PROBLEM DETAILS: Write out each line of the material again, word for word.

COLLECTED MATERIAL:
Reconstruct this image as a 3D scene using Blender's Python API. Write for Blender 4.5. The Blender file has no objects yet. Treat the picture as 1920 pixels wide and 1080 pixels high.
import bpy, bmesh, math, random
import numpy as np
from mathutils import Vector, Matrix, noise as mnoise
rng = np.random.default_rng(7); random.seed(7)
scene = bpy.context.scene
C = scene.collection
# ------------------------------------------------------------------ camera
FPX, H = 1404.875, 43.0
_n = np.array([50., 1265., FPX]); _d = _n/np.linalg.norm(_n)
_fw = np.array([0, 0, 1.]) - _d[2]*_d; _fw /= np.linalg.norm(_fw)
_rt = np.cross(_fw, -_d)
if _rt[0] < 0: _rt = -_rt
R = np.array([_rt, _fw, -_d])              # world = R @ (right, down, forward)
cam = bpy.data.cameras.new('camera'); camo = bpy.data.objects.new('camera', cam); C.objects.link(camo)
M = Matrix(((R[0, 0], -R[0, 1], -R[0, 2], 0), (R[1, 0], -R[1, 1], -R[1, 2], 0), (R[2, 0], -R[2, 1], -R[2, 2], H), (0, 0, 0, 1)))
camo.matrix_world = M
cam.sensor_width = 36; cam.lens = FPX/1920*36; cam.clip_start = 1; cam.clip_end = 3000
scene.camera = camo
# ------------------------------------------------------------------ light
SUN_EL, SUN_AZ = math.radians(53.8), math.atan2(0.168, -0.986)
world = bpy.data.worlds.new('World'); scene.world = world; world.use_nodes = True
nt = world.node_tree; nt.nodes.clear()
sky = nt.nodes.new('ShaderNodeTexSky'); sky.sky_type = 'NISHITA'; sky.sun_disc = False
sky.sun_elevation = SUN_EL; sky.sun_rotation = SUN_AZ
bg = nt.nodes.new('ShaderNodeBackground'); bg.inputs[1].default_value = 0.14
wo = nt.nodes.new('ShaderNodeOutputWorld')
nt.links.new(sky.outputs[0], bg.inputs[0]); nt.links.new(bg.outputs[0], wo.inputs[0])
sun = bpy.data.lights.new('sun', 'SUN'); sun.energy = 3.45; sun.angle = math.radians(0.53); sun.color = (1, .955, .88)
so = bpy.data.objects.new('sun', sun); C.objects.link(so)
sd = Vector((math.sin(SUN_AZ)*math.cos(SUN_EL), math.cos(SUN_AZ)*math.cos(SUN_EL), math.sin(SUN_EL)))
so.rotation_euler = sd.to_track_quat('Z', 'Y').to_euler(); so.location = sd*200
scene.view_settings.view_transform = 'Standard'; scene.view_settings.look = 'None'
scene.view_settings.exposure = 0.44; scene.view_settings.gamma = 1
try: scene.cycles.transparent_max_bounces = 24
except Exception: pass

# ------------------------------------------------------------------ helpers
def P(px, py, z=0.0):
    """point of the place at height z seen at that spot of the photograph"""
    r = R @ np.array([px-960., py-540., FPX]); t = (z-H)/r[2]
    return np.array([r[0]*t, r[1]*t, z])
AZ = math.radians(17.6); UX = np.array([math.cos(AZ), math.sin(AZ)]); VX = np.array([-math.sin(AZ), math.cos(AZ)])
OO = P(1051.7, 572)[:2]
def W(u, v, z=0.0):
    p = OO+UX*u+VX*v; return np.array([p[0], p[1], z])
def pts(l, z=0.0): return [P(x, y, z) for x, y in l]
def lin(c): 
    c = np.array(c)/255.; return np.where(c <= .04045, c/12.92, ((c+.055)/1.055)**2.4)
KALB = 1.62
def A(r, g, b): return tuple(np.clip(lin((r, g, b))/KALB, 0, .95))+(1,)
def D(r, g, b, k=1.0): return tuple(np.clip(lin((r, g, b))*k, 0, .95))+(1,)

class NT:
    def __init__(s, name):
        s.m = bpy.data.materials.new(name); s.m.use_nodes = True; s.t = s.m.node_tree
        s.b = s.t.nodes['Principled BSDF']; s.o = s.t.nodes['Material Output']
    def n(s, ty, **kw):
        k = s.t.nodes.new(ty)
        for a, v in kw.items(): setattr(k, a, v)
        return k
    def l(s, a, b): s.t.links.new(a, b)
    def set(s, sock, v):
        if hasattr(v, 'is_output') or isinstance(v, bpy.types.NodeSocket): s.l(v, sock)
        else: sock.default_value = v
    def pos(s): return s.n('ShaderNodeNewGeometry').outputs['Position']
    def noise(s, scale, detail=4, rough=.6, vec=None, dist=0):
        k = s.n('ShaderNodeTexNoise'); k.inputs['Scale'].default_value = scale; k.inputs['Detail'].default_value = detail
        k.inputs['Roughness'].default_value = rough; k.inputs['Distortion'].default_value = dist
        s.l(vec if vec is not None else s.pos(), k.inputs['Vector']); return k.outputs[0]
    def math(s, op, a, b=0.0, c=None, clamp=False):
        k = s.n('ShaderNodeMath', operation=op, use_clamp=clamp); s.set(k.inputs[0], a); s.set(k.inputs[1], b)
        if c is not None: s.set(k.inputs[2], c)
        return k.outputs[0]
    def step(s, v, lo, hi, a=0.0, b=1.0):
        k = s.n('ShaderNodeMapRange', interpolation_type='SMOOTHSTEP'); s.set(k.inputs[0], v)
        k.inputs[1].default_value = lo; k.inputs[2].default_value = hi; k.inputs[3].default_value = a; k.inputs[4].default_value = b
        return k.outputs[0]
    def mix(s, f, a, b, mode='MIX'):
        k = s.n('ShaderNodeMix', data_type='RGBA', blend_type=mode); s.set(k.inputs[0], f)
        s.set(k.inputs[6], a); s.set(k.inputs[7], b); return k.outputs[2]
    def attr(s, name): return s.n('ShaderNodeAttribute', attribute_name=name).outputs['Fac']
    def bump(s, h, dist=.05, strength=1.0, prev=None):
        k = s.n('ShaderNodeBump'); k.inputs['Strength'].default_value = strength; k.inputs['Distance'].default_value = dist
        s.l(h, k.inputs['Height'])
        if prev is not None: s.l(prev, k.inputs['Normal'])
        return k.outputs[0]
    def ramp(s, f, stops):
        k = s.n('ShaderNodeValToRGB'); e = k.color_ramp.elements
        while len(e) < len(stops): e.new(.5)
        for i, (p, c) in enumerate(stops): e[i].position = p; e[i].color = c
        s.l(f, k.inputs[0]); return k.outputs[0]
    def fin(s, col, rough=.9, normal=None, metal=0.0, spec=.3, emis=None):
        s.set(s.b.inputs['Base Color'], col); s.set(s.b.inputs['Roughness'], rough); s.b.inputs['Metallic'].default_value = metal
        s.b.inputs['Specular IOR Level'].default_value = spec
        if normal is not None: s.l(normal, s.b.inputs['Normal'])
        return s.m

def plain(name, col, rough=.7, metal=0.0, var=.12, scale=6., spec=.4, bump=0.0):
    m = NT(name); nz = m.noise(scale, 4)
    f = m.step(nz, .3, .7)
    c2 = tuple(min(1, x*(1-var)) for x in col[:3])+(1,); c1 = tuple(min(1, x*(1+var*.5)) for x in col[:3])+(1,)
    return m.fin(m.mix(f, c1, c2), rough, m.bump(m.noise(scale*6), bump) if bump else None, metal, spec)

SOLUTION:
Reconstruct this image as a 3D scene using Blender's Python API. Write for Blender 4.5. The Blender file has no objects yet. Treat the picture as 1920 pixels wide and 1080 pixels high.
import bpy, bmesh, math, random
import numpy as np
from mathutils import Vector, Matrix, noise as mnoise
rng = np.random.default_rng(7); random.seed(7)
scene = bpy.context.scene
C = scene.collection
# ------------------------------------------------------------------ camera
FPX, H = 1404.875, 43.0
_n = np.array([50., 1265., FPX]); _d = _n/np.linalg.norm(_n)
_fw = np.array([0, 0, 1.]) - _d[2]*_d; _fw /= np.linalg.norm(_fw)
_rt = np.cross(_fw, -_d)
if _rt[0] < 0: _rt = -_rt
R = np.array([_rt, _fw, -_d])              # world = R @ (right, down, forward)
cam = bpy.data.cameras.new('camera'); camo = bpy.data.objects.new('camera', cam); C.objects.link(camo)
M = Matrix(((R[0, 0], -R[0, 1], -R[0, 2], 0), (R[1, 0], -R[1, 1], -R[1, 2], 0), (R[2, 0], -R[2, 1], -R[2, 2], H), (0, 0, 0, 1)))
camo.matrix_world = M
cam.sensor_width = 36; cam.lens = FPX/1920*36; cam.clip_start = 1; cam.clip_end = 3000
scene.camera = camo
# ------------------------------------------------------------------ light
SUN_EL, SUN_AZ = math.radians(53.8), math.atan2(0.168, -0.986)
world = bpy.data.worlds.new('World'); scene.world = world; world.use_nodes = True
nt = world.node_tree; nt.nodes.clear()
sky = nt.nodes.new('ShaderNodeTexSky'); sky.sky_type = 'NISHITA'; sky.sun_disc = False
sky.sun_elevation = SUN_EL; sky.sun_rotation = SUN_AZ
bg = nt.nodes.new('ShaderNodeBackground'); bg.inputs[1].default_value = 0.14
wo = nt.nodes.new('ShaderNodeOutputWorld')
nt.links.new(sky.outputs[0], bg.inputs[0]); nt.links.new(bg.outputs[0], wo.inputs[0])
sun = bpy.data.lights.new('sun', 'SUN'); sun.energy = 3.45; sun.angle = math.radians(0.53); sun.color = (1, .955, .88)
so = bpy.data.objects.new('sun', sun); C.objects.link(so)
sd = Vector((math.sin(SUN_AZ)*math.cos(SUN_EL), math.cos(SUN_AZ)*math.cos(SUN_EL), math.sin(SUN_EL)))
so.rotation_euler = sd.to_track_quat('Z', 'Y').to_euler(); so.location = sd*200
scene.view_settings.view_transform = 'Standard'; scene.view_settings.look = 'None'
scene.view_settings.exposure = 0.44; scene.view_settings.gamma = 1
try: scene.cycles.transparent_max_bounces = 24
except Exception: pass

# ------------------------------------------------------------------ helpers
def P(px, py, z=0.0):
    """point of the place at height z seen at that spot of the photograph"""
    r = R @ np.array([px-960., py-540., FPX]); t = (z-H)/r[2]
    return np.array([r[0]*t, r[1]*t, z])
AZ = math.radians(17.6); UX = np.array([math.cos(AZ), math.sin(AZ)]); VX = np.array([-math.sin(AZ), math.cos(AZ)])
OO = P(1051.7, 572)[:2]
def W(u, v, z=0.0):
    p = OO+UX*u+VX*v; return np.array([p[0], p[1], z])
def pts(l, z=0.0): return [P(x, y, z) for x, y in l]
def lin(c): 
    c = np.array(c)/255.; return np.where(c <= .04045, c/12.92, ((c+.055)/1.055)**2.4)
KALB = 1.62
def A(r, g, b): return tuple(np.clip(lin((r, g, b))/KALB, 0, .95))+(1,)
def D(r, g, b, k=1.0): return tuple(np.clip(lin((r, g, b))*k, 0, .95))+(1,)

class NT:
    def __init__(s, name):
        s.m = bpy.data.materials.new(name); s.m.use_nodes = True; s.t = s.m.node_tree
        s.b = s.t.nodes['Principled BSDF']; s.o = s.t.nodes['Material Output']
    def n(s, ty, **kw):
        k = s.t.nodes.new(ty)
        for a, v in kw.items(): setattr(k, a, v)
        return k
    def l(s, a, b): s.t.links.new(a, b)
    def set(s, sock, v):
        if hasattr(v, 'is_output') or isinstance(v, bpy.types.NodeSocket): s.l(v, sock)
        else: sock.default_value = v
    def pos(s): return s.n('ShaderNodeNewGeometry').outputs['Position']
    def noise(s, scale, detail=4, rough=.6, vec=None, dist=0):
        k = s.n('ShaderNodeTexNoise'); k.inputs['Scale'].default_value = scale; k.inputs['Detail'].default_value = detail
        k.inputs['Roughness'].default_value = rough; k.inputs['Distortion'].default_value = dist
        s.l(vec if vec is not None else s.pos(), k.inputs['Vector']); return k.outputs[0]
    def math(s, op, a, b=0.0, c=None, clamp=False):
        k = s.n('ShaderNodeMath', operation=op, use_clamp=clamp); s.set(k.inputs[0], a); s.set(k.inputs[1], b)
        if c is not None: s.set(k.inputs[2], c)
        return k.outputs[0]
    def step(s, v, lo, hi, a=0.0, b=1.0):
        k = s.n('ShaderNodeMapRange', interpolation_type='SMOOTHSTEP'); s.set(k.inputs[0], v)
        k.inputs[1].default_value = lo; k.inputs[2].default_value = hi; k.inputs[3].default_value = a; k.inputs[4].default_value = b
        return k.outputs[0]
    def mix(s, f, a, b, mode='MIX'):
        k = s.n('ShaderNodeMix', data_type='RGBA', blend_type=mode); s.set(k.inputs[0], f)
        s.set(k.inputs[6], a); s.set(k.inputs[7], b); return k.outputs[2]
    def attr(s, name): return s.n('ShaderNodeAttribute', attribute_name=name).outputs['Fac']
    def bump(s, h, dist=.05, strength=1.0, prev=None):
        k = s.n('ShaderNodeBump'); k.inputs['Strength'].default_value = strength; k.inputs['Distance'].default_value = dist
        s.l(h, k.inputs['Height'])
        if prev is not None: s.l(prev, k.inputs['Normal'])
        return k.outputs[0]
    def ramp(s, f, stops):
        k = s.n('ShaderNodeValToRGB'); e = k.color_ramp.elements
        while len(e) < len(stops): e.new(.5)
        for i, (p, c) in enumerate(stops): e[i].position = p; e[i].color = c
        s.l(f, k.inputs[0]); return k.outputs[0]
    def fin(s, col, rough=.9, normal=None, metal=0.0, spec=.3, emis=None):
        s.set(s.b.inputs['Base Color'], col); s.set(s.b.inputs['Roughness'], rough); s.b.inputs['Metallic'].default_value = metal
        s.b.inputs['Specular IOR Level'].default_value = spec
        if normal is not None: s.l(normal, s.b.inputs['Normal'])
        return s.m

def plain(name, col, rough=.7, metal=0.0, var=.12, scale=6., spec=.4, bump=0.0):
    m = NT(name); nz = m.noise(scale, 4)
    f = m.step(nz, .3, .7)
    c2 = tuple(min(1, x*(1-var)) for x in col[:3])+(1,); c1 = tuple(min(1, x*(1+var*.5)) for x in col[:3])+(1,)
    return m.fin(m.mix(f, c1, c2), rough, m.bump(m.noise(scale*6), bump) if bump else None, metal, spec)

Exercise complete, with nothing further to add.